El Pacto por México es una experiencia única en la historia política de nuestro país. Lo hace singular el hecho de que la legitimidad política no se construye por acciones de autoridad del Ejecutivo respecto de las demás instancias de la política, sino que integra en un mismo plano a la pluralidad y al Congreso, convirtiéndolos en protagonistas centrales de los acuerdos y de su consecuente expresión en reformas.

Mañana domingo habrá elecciones en casi la mitad de los estados. Es natural que en la disputa por el voto se extremen posturas para atenuar miedos o como estrategia de propagandacon costos para el adversario muchas veces a expensas de la verdad o de la misma realidad. En la guerra electoral, la propaganda juega su parte pero, finalmente, también hay que aprender a dar término al ciclo de la disputa. Dejar atrás las diferencias propias de la lucha por los cargos, darles el cauce institucional, y abocarse a lo que verdaderamente importa.

Los partidos deben preguntarse con honestidad qué es lo que los ciudadanos merecen y, si es el caso, como en efecto lo es, tener claro que la tarea hacia adelante son las reformas que el país requiere para resolver los problemas fundamentales. Esto hace virtuosa la competencia política y acredita a la democracia por sus resultados.

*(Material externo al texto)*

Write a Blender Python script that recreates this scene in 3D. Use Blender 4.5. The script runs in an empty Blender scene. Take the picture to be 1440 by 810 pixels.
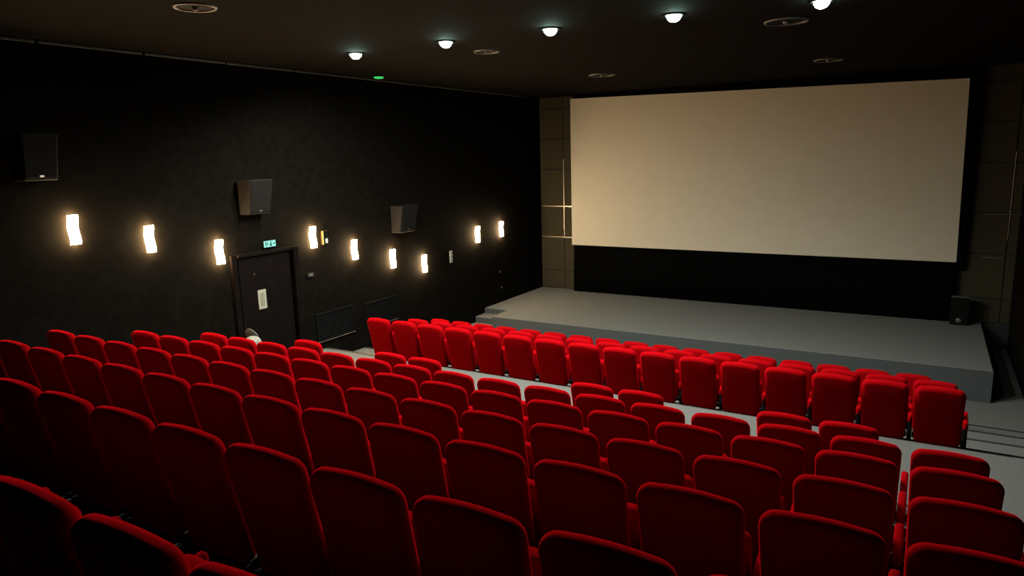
import bpy, bmesh, math, random
from mathutils import Vector, Matrix
random.seed(7)
R = math.radians
sc = bpy.context.scene
col = sc.collection

# ------------------------------------------------------------------ materials
def mat(name, color, rough=0.6, metal=0.0, noise=None, bump=0.0, bscale=200.0, sheen=0.0, sheen_tint=None,
        emit=None, estr=0.0, spec=0.5):
    m = bpy.data.materials.new(name); m.use_nodes = True
    nt = m.node_tree; b = nt.nodes['Principled BSDF']
    b.inputs['Base Color'].default_value = (*color, 1)
    b.inputs['Roughness'].default_value = rough
    b.inputs['Metallic'].default_value = metal
    b.inputs['Specular IOR Level'].default_value = spec
    if sheen:
        b.inputs['Sheen Weight'].default_value = sheen
        b.inputs['Sheen Roughness'].default_value = 0.4
        if sheen_tint: b.inputs['Sheen Tint'].default_value = (*sheen_tint, 1)
    if emit:
        b.inputs['Emission Color'].default_value = (*emit, 1)
        b.inputs['Emission Strength'].default_value = estr
    if noise or bump:
        tc = nt.nodes.new('ShaderNodeTexCoord')
    if noise:
        scale, amt = noise
        n = nt.nodes.new('ShaderNodeTexNoise'); n.inputs['Scale'].default_value = scale
        n.inputs['Detail'].default_value = 6
        nt.links.new(tc.outputs['Object'], n.inputs['Vector'])
        r = nt.nodes.new('ShaderNodeValToRGB')
        lo = [c * (1 - amt) for c in color]; hi = [min(1, c * (1 + amt)) for c in color]
        r.color_ramp.elements[0].color = (*lo, 1); r.color_ramp.elements[0].position = 0.3
        r.color_ramp.elements[1].color = (*hi, 1); r.color_ramp.elements[1].position = 0.7
        nt.links.new(n.outputs['Fac'], r.inputs['Fac'])
        nt.links.new(r.outputs['Color'], b.inputs['Base Color'])
    if bump:
        n2 = nt.nodes.new('ShaderNodeTexNoise'); n2.inputs['Scale'].default_value = bscale
        nt.links.new(tc.outputs['Object'], n2.inputs['Vector'])
        bp = nt.nodes.new('ShaderNodeBump'); bp.inputs['Strength'].default_value = bump
        bp.inputs['Distance'].default_value = 0.004
        nt.links.new(n2.outputs['Fac'], bp.inputs['Height'])
        nt.links.new(bp.outputs['Normal'], b.inputs['Normal'])
    return m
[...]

Los partidos están a prueba. Deberán demostrar que su visión no es simplemente electoral, sino de largo alcance. Después del domingo por la tarde, la preocupación importante es el periodo extraordinario de sesiones y la dinámica que debe adquirir el Pacto por México para dar impulso a las reformas. Los partidos deberán aprender a superar las diferencias internas, y sumar su representatividad y capacidad política al bien del país. La política es instrumento de encuentro, no de extravío.